When asked what people outside the region are missing by not knowing South American cinema, his answer is simple and tender: “If you want to speak with your inner being, I invite you to watch films from South America.”
For an audience of cinematographers, it’s tempting to chase the “reference list” version of someone: the definitive three films, the posters you put on a wall. Briones hesitates—his cinephilia is too vast to reduce honestly—but he offers a constellation that feels revealing: Tarkovsky’s Stalker; Ruiz’s Time Regained; Angelopoulos’ Ulysses’ Gaze; Kubrick’s 2001: A Space Odyssey; Béla Tarr’s Werckmeister Harmonies. These are not “pretty cinematography” picks. They’re films about time, memory, metaphysics, and the way images can carry thought.
That same sensibility shapes how he leads crews. Briones doesn’t romanticize set life; he acknowledges the hard truth that people can be difficult, directors can be difficult, and sometimes what you’re managing isn’t lighting—it’s psychology. But he frames it with compassion: people are often difficult because they’re living inside their own private hell, or walking through purgatory, or—rarely—already in paradise. If you can recognize that without judgment, the work can grow.

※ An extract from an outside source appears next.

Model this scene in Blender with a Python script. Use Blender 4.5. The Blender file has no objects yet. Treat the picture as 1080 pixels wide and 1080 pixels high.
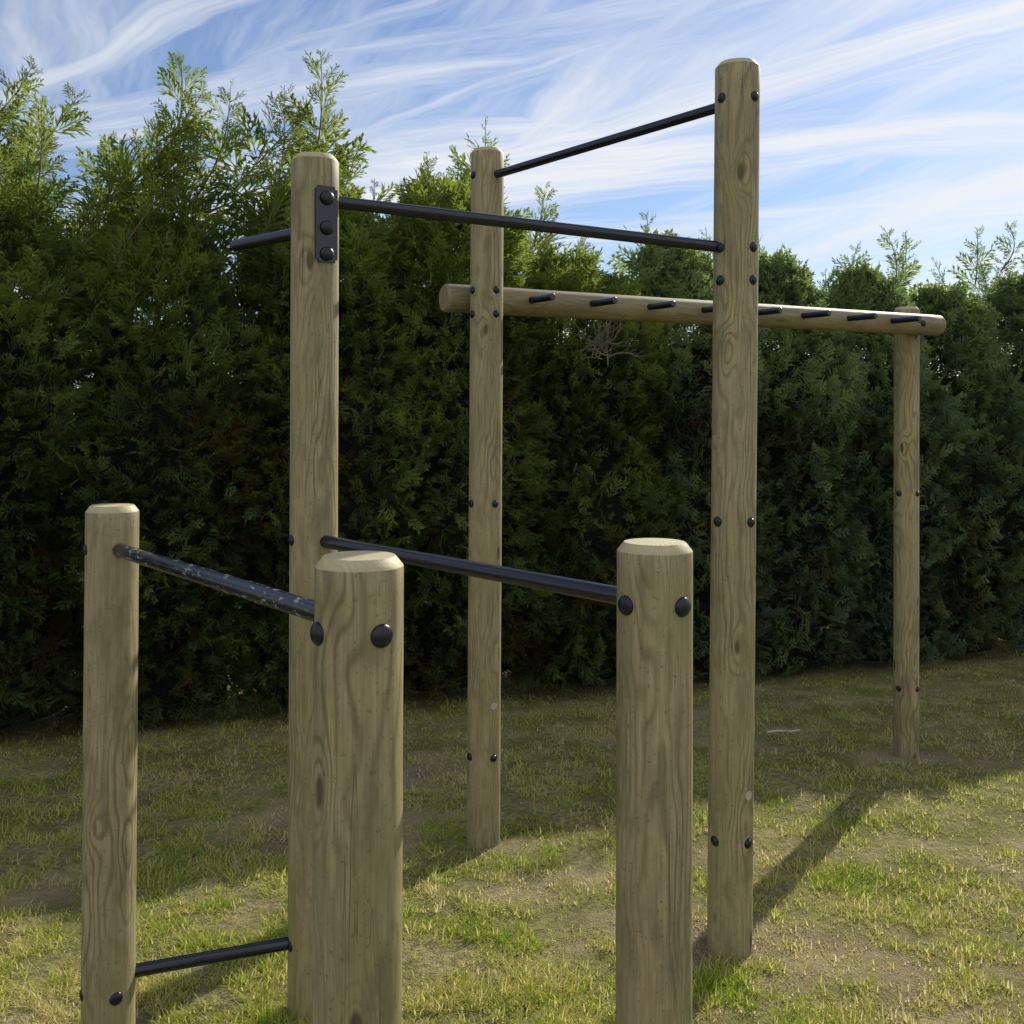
import bpy, math, random
import numpy as np
from mathutils import Vector, Matrix, noise
random.seed(4); rng=np.random.default_rng(7)
S=bpy.context.scene; col=S.collection
CAM=1.67; F=1080.0

# ------------------------------------------------------------------ helpers
def link(name, me, mat=None, parent=None):
    o=bpy.data.objects.new(name, me); col.objects.link(o)
    if mat is not None:
        for m in (mat if isinstance(mat,(list,tuple)) else [mat]): me.materials.append(m)
    if parent: o.parent=parent
    return o
def tag(o,label=None,cat=None,group=None,kind=None):
    if label: o['label']=label
    if cat: o['category']=cat
    if group: o['group']=group
    if kind: o['kind']=kind
    return o
def empty(name,loc):
    o=bpy.data.objects.new(name,None); col.objects.link(o); o.location=loc; o.empty_display_size=.2; return o
def np_mesh(name, verts, faces_n, tint=None, matidx=None, smooth=False, loops=None):
    """verts (N,3); faces_n = corners per face; faces consecutive unless loops given"""
    me=bpy.data.meshes.new(name)
    verts=np.asarray(verts,dtype=np.float32)
    n=len(verts)
    if loops is None: loops=np.arange(n,dtype=np.int32)
    nf=len(loops)//faces_n
    me.vertices.add(n); me.vertices.foreach_set('co',verts.ravel())
    me.loops.add(len(loops)); me.loops.foreach_set('vertex_index',loops.astype(np.int32))
    me.polygons.add(nf)
    me.polygons.foreach_set('loop_start',(np.arange(nf)*faces_n).astype(np.int32))
    if matidx is not None: me.polygons.foreach_set('material_index',matidx.astype(np.int32))
    me.polygons.foreach_set('use_smooth',np.full(nf,smooth,dtype=bool))
    if tint is not None:
        a=me.attributes.new('tint','FLOAT','POINT'); a.data.foreach_set('value',np.asarray(tint,dtype=np.float32))
    me.update(calc_edges=True); me.validate()
    return me
def lathe(profile, seg=40, wob=0.0, seed=0):
    vs=[];fs=[]
    for r,z in profile:
        for k in range(seg):
            a=2*math.pi*k/seg
            rr=r
            if wob and r>1e-4:
                rr=r*(1+wob*noise.noise(Vector((math.cos(a)*1.1+seed,math.sin(a)*1.1,z*.9)))+.2*wob*noise.noise(Vector((math.cos(a)*4+seed,math.sin(a)*4,z*5))))
            vs.append((rr*math.cos(a),rr*math.sin(a),z))
    n=len(profile)
    for i in range(n-1):
        for k in range(seg):
            k2=(k+1)%seg
            fs.append((i*seg+k,i*seg+k2,(i+1)*seg+k2,(i+1)*seg+k))
    fs.append(tuple(range(seg))[::-1]); fs.append(tuple((n-1)*seg+k for k in range(seg)))
    me=bpy.data.meshes.new('m'); me.from_pydata(vs,[],fs); me.update()
    me.polygons.foreach_set('use_smooth',[True]*len(me.polygons))
    me.set_sharp_from_angle(angle=math.radians(28))
    return me
def orient(o,d):
    o.rotation_mode='QUATERNION'; o.rotation_quaternion=Vector(d).to_track_quat('Z','Y')
def gz(x,y):
    yy=min(max(y,-6),11)
    z=.278-.0874*yy
    if abs(x)<14 and abs(y)<16:
        z+=.014*noise.noise(Vector((x*1.1,y*1.1,0)))+.007*noise.noise(Vector((x*4,y*4,3)))
    return z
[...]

His leadership philosophy comes through a story about a conductor who realizes he doesn’t need to be the instrument; his job is to help the orchestra give its best so the music can touch hearts and spirits. Briones says plainly: “I am here because of the generosity of other human beings.” And because he knows that generosity built him, he tries to build teams the same way—travelling often, working with local crews, keeping loyalties where trust exists, and inviting new people in for diversity. He asks focus pullers to choose their own teams when possible. He cares about balancing gender, about balancing origins, about making the department feel like a living organism rather than a hierarchy of fear.

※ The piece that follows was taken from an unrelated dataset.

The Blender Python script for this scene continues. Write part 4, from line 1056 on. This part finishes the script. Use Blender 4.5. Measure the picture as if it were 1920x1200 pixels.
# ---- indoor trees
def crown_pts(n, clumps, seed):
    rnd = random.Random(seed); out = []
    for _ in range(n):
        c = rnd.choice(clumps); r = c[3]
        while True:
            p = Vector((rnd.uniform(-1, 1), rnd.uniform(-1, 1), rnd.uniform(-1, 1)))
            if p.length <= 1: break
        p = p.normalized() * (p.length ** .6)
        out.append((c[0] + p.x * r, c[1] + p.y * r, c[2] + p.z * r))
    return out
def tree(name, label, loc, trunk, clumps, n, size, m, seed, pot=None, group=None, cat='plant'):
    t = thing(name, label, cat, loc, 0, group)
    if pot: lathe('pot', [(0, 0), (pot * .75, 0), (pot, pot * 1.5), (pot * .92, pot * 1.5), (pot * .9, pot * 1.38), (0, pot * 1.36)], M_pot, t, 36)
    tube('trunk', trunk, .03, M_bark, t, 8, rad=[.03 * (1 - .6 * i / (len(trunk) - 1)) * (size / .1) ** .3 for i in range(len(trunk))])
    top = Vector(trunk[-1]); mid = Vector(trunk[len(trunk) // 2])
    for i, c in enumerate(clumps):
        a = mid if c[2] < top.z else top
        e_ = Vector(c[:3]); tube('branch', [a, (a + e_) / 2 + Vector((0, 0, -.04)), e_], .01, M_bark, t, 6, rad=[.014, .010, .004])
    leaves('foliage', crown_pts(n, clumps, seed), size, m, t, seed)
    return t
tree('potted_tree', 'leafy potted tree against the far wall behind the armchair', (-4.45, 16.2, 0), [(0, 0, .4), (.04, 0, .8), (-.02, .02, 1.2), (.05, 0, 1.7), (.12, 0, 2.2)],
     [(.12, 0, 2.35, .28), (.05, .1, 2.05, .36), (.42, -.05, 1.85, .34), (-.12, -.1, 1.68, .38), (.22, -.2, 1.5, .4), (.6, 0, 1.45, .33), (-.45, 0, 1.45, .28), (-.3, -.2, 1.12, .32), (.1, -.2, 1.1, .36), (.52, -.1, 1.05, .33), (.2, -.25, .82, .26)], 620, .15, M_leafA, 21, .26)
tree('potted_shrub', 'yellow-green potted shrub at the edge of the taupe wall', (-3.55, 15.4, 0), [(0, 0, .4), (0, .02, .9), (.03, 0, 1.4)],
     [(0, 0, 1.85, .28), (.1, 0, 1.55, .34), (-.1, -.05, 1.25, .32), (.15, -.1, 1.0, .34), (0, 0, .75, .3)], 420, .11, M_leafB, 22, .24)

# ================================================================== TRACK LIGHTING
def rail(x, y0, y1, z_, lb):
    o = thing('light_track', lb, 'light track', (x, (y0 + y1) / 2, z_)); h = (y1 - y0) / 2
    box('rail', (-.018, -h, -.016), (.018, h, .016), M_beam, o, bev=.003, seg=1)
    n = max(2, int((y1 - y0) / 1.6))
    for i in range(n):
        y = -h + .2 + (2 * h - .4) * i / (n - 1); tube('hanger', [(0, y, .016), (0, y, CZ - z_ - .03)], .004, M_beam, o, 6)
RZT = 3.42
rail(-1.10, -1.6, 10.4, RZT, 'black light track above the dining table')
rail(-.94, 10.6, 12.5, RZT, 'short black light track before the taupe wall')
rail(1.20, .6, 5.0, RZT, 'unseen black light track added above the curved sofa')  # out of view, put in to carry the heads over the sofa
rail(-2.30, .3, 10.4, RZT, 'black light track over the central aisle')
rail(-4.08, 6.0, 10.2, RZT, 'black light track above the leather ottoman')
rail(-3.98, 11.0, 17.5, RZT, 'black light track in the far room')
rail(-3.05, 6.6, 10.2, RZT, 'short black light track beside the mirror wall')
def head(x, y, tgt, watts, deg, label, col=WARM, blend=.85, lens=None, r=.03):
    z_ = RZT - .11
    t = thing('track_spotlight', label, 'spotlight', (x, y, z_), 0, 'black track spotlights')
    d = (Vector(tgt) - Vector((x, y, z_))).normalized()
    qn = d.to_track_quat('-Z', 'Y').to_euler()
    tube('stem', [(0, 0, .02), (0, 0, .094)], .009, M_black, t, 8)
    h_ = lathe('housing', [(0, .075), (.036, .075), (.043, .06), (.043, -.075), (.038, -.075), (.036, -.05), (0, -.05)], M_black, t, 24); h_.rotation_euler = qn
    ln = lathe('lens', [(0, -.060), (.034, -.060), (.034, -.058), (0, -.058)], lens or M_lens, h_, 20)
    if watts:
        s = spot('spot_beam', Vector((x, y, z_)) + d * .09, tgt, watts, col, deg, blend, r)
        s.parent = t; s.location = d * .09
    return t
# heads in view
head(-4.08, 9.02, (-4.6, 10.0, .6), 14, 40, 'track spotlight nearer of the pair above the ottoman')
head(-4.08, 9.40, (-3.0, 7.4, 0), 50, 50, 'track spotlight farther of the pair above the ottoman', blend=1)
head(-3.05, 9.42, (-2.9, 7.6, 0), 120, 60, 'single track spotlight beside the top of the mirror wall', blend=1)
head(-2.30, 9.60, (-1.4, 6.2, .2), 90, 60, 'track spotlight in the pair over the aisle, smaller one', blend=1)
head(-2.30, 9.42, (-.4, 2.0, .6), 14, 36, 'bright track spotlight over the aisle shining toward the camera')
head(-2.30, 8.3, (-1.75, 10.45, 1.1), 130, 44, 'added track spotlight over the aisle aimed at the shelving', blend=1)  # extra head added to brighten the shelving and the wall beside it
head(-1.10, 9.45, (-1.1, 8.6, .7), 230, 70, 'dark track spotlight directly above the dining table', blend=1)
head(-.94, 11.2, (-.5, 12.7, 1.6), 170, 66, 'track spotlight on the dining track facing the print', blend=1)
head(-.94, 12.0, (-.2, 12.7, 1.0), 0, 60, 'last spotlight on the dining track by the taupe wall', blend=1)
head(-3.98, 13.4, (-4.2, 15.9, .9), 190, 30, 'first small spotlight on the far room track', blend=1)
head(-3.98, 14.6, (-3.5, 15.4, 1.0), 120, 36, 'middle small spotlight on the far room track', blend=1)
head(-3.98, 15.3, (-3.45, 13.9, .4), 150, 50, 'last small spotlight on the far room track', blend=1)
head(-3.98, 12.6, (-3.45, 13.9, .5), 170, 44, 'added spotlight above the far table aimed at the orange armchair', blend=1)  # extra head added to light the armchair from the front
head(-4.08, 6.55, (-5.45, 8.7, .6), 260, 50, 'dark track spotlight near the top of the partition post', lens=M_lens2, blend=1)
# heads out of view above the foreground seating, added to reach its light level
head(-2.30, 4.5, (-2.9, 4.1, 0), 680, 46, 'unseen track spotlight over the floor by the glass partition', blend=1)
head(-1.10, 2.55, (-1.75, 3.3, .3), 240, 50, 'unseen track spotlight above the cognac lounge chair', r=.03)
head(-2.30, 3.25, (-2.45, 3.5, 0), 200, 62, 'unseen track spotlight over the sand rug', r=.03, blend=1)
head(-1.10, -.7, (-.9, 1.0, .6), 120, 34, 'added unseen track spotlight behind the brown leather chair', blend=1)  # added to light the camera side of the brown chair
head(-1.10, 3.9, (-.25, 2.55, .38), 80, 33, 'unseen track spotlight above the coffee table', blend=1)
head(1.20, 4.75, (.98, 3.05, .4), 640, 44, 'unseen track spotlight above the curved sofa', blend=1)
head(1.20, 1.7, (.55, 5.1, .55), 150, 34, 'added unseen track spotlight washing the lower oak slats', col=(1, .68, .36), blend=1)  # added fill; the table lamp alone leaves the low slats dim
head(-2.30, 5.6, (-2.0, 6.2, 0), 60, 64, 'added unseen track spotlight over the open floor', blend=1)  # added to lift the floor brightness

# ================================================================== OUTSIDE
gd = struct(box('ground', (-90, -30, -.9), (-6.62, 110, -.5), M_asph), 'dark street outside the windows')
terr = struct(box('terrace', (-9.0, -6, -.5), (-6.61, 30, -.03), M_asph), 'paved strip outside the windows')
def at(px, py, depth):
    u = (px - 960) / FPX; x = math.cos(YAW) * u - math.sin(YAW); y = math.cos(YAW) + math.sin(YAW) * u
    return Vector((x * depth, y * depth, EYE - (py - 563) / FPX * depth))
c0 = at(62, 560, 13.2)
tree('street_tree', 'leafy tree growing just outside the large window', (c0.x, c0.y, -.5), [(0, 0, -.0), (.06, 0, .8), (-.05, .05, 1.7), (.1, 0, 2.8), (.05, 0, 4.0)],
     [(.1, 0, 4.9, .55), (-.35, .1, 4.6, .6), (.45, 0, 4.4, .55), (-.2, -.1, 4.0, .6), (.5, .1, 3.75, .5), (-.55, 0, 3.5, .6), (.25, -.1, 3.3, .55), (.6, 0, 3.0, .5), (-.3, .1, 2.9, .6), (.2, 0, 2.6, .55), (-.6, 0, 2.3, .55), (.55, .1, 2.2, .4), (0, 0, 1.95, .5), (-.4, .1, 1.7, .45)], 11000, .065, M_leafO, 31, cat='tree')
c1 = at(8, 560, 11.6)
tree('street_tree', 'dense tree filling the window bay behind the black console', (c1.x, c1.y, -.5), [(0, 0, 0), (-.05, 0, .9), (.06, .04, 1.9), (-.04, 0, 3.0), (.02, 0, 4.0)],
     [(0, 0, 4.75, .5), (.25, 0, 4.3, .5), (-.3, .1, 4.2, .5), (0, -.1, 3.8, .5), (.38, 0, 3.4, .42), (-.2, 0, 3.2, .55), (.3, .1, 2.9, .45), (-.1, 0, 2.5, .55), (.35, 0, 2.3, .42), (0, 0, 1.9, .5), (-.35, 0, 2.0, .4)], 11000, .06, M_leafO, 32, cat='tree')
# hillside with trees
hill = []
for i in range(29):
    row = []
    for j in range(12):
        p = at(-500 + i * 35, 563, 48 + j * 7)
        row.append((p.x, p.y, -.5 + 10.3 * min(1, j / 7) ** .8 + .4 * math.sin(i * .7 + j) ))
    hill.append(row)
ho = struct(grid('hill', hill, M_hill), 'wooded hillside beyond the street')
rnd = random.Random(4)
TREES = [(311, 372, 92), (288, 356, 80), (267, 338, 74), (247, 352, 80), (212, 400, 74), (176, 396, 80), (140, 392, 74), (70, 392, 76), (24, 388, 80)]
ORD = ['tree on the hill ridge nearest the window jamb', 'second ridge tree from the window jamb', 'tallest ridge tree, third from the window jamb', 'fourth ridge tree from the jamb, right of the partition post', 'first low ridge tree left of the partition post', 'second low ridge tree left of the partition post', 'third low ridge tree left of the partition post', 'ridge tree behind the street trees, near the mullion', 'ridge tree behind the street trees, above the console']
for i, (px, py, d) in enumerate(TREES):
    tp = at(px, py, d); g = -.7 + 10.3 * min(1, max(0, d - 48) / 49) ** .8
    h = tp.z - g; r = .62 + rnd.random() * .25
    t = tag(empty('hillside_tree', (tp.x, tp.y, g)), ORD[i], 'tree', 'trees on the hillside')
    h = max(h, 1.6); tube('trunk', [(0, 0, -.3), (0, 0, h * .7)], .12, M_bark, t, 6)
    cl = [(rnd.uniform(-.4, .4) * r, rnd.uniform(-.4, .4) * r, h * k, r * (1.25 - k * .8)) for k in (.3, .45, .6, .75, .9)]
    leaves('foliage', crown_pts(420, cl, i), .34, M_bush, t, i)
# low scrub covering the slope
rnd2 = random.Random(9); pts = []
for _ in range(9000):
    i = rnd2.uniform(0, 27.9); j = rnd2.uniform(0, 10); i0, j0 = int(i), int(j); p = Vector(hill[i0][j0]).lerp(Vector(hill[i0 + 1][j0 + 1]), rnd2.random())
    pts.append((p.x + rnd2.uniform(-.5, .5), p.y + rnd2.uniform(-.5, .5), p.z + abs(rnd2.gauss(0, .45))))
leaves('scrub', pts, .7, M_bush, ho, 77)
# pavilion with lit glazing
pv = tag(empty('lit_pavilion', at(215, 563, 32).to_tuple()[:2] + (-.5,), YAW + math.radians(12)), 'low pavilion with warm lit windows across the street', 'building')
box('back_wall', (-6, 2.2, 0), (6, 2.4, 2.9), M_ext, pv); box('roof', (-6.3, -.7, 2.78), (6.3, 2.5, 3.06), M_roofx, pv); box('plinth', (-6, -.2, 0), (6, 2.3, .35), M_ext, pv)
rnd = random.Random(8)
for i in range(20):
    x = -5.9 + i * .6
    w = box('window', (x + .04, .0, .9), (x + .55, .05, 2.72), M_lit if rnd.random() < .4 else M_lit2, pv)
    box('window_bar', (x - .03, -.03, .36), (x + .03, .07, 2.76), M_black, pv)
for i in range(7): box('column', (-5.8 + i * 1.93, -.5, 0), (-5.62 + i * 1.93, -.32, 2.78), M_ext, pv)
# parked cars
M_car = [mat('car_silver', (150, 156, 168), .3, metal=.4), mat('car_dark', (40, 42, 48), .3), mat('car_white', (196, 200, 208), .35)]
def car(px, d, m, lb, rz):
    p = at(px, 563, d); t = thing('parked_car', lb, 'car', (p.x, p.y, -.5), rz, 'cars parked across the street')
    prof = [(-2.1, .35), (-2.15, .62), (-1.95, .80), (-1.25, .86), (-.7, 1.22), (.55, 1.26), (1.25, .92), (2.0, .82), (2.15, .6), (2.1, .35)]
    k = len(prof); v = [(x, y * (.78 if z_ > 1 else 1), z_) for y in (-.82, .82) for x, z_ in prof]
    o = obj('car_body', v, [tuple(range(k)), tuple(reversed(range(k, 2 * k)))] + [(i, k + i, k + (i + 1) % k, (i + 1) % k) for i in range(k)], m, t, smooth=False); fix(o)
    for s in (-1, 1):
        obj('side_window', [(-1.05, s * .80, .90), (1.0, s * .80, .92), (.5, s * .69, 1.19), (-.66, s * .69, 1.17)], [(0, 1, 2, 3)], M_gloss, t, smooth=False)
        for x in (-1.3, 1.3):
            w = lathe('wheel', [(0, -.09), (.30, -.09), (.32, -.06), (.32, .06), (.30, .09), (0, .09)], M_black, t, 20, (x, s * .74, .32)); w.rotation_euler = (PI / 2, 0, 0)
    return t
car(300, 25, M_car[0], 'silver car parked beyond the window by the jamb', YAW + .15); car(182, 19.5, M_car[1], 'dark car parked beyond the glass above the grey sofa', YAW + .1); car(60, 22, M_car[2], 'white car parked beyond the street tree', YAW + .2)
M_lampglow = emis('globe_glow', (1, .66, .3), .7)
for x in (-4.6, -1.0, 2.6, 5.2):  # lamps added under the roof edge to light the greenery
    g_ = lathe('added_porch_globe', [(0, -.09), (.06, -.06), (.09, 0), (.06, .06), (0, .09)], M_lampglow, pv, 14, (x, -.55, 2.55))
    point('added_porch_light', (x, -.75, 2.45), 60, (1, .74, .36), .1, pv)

That word—organism—leads naturally to why he values cinematography associations in Peru, Chile, and Brazil (DFP, ACC, ABC). For Briones, associations are not status; they’re mutual care, especially in precarious contexts. He explains it with a metaphor that could be a short film in itself: someone realizes they’re thirsty; the group responds. Then the metaphor expands into ecology: a forest where trees signal each other, where the whole system adjusts to support the one that’s struggling. “We are part of a forest, and none of us is more important than another. What matters is that the forest grows.”
If you stay with Briones long enough, you eventually arrive at a concept that isn’t often spoken out loud in camera departments: autopoiesis—the idea of living systems that continually produce and maintain themselves. He links it to cinema, to community, to love. He says: “The exact word is autopoiesis… existing in love. That is cinematography for me.”
It’s tempting to call that poetic, and it is. But it’s also practical.
Because if you truly believe cinematography is existing in love—meaning empathy, complementarity, mutual care—then you light differently. You move the camera differently. You treat a location not as an aesthetic object, but as a living place. You treat a director not as a client, but as a traveler. You treat the crew not as labor, but as the forest.
And maybe that’s why Briones’ trajectory—Peru to Chile to Brazil, rural to urban, film to digital and back again, documentaries to fiction, cinematography to producing feels like the natural footprint of someone following one consistent instinct: to get closer to what’s human, and to make images that don’t just show the world, but recognize it.